During recessionary times, characterized by high rates of unemployment, policymakers must focus on providing opportunities for growth within the economy. Though progress has been made, the current market structure continues to discourage the incentive for innovation within the energy sector, which is demonstrated by the federal government's discriminatory subsidies for the fossil fuel industry, totaling over $72 billion annually. Because the government, too, is constrained by the reality of scarce resources, continuing to inefficiently allocate taxpayer revenue threatens to derail the nation's future economic superiority. Though fossil fuels were vital for the early development of the manufacturing industry, sustainability is paramount in a world characterized by escalating energy demands and environmental constraints; the earth is reaching a precipice, signaling its inability to absorb larger quantities of CO2. As such, maintaining status quo growth patterns requires a re-conceptualization of the current energy framework - one that holistically evaluates the various costs and benefits of competing energies.

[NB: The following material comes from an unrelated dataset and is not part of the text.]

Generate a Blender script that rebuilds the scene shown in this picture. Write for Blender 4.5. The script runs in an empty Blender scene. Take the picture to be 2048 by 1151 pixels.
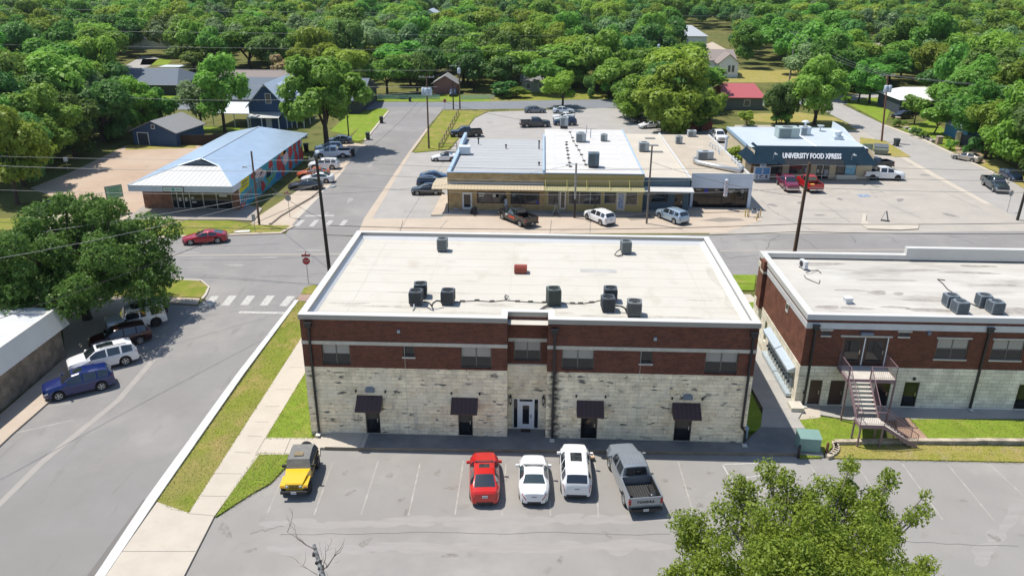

In order to establish an accurate price structure for fossil fuels, one must consider the array of hidden externality costs. The United States' reliance on fossil fuels has held the nation captive to price spikes in a volatile oil market monopolized by the Organization of the Petroleum Exporting Countries. Resulting market uncertainties within the energy sector have transformed reasonable energy related investments into unprofitable strategies by distorting the relationship between risk and profit. For example, Exxon Mobil characterizes renewable energy as "unchartered water" because of the government's current incentive structure. In addition to discouraging capital investment, the importation of foreign oil supports various authoritarian regimes, impeding global efforts for stabalization: Iran is accelerating its nuclearization program; Venezuela is maintaining its reign of terror and human rights abuses; and, Saudi Arabia is continuing to harbor internationally notorious terrorists. This lethal externality has not only undermined national security objectives, but also exposed the economic reality latent in the nation's overdependence on fossil fuels: distortionary economic policies prevent the efficient allocation of capital. Although supporters of fossil fuels argue that there are secure oil reserves, the utility of domestic drilling is limited, namely because the marginal cost of extraction is rapidly increasing. The era of cheap and abundant oil is history; spare capacity is at an all time low, resulting in firms' unwillingness to invest scarce resources in costly extraction projects.
Proponents of fossil fuels claim that sustainability is not economically viable. Yet, the recent achievements of the renewable energy industry indicate the opposite: clean energy has the potential to revive the U.S. technological foundation, thus re-establishing the nation's competitiveness in the international arena. Because employment opportunities in the fossil fuel industry are subject to the constraints of a perfectly competitive market, the industry has set a low threshold for innovation by necessitating a weak demand for scientists and engineers, adversely impacting the U.S.'s ability to compete in the global marketplace. As such, maintaining the nation's economic superiority will prove futile without proper investment in the renewable energy sector. Estimated employment opportunities are illustrated in Figure 1, which compares the business as usual scenario to a potential Renewable Portfolio Standard:
Figure 1 is the estimated number of employment positions created under a Renewable Portfolio Standard
Although a federal RPS may not be implemented, the table illustrates that a renewable based economy offers greater opportunity for employment than does the business as usual scenario. Furthermore, a study conducted by the World Watch Institute, a renewable energy think-tank, illustrates that the decline in job opportunities in the fossil fuel industry resulted from a flawed business model - not environmental regulation as critics hypothesize, "A survey of 224 permanent plant closings in 1980-86 by the Oil, Chemical, and Atomic Workers' Union found that just 12 plants listed environmental reasons as a partial motive for closure. And surveys conducted by the U.S. Bureau of Labor ... show that environmental-related reasons for layoffs were minute significance". Therefore, creating an environment conducive to the accumulation of human capital is pivotal in maintaining U.S. economic superiority. Yet, this should not necessitate the government's intervention in the private market through the subsidization of specific energies. Empirical economic research suggests that picking "winners" and "losers" distorts private investment. Therefore, developing a diverse portfolio for investment in the renewable energy industry will allow the most efficient and effective technologies to emerge through the forces of the free market. Without cutting edge technology and efficient energy practices, the United States will permanently export its industrial foundation, therefore losing its market share in the global economy.
Because the world faces an era demanding sustainable economic practices, renewable energy should not be understood simply as a green solution to environmental distress, but rather as an extension of capitalism - "the true catalyst for change."13 Investment in renewable energy, guided by the free market's invisible hand, has the potential to re-establish the United State's industrial and technological foundation. As such, the integration of renewable energy into the nation's economy will not only catalyze an array of investment and growth opportunities, but also alleviate the overdependence on authoritarian regimes, creating a pathway towards economic prosperity.